No local onde se viam jovens estudando, rezando e correndo para lá e para cá, disputando uma partida de futebol nos momentos de folga, agora só se vê mato crescendo, janelas quebradas caindo aos pedaços, salas vazias e portões enferrujados.
Um grupo de cerca de 150 ex-seminaristas se reuniu pelas redes sociais para cobrar a revitalização do local e que ele seja utilizado pelo município para que não continue abandonado.
O procurador de Justiça aposentado Clementino Izoton é um dos ex-seminaristas que faz parte desse grupo. De acordo com ele, alguns colegas, que estudaram no local e depois se mudaram da cidade, voltaram até o prédio para filmar a situação na qual hoje se encontra.
“Quando viram aquilo em total abandono, choraram. Ali é onde eles receberam a educação. Começaram na quarta série do primário e depois foram para o ginásio. Foi o berço da educação deles”, contou Izoton.

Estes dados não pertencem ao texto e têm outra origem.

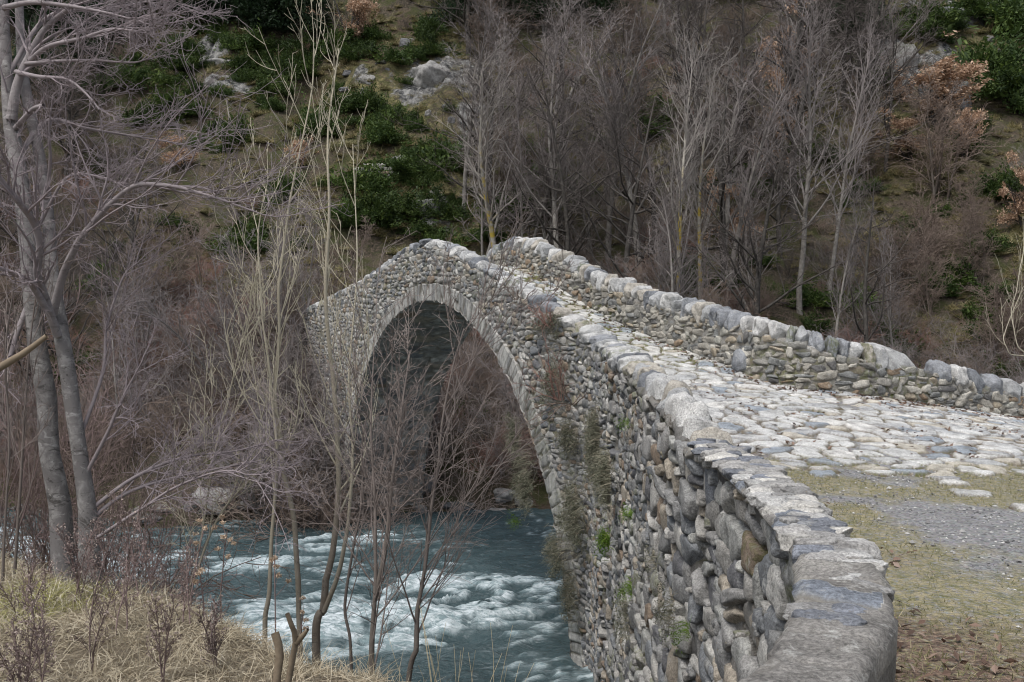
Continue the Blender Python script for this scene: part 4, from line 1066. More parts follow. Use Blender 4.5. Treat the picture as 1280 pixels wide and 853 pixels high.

Segundo o grupo de ex-seminaristas, o imóvel na localidade de Córrego São Gabriel, na Vila Comboni, zona rural a cerca de 1,5 quilômetros da sede da cidade, foi comprado pela Congregação Comboniana, em 1962. A congregação já tinha um seminário em Ibiraçu.
O novo seminário começou as atividades em 1965, mas elas foram encerradas no fim da década de 70. Com o fechamento do seminário, teve início uma série de mudanças na titularidade do terreno.
O imóvel foi vendido para a Mitra Diocesana – Diocese de São Mateus. Na década de 90, a Prefeitura de São Gabriel da Palha comprou o terreno e, em 2012, cedeu ao governo do Estado.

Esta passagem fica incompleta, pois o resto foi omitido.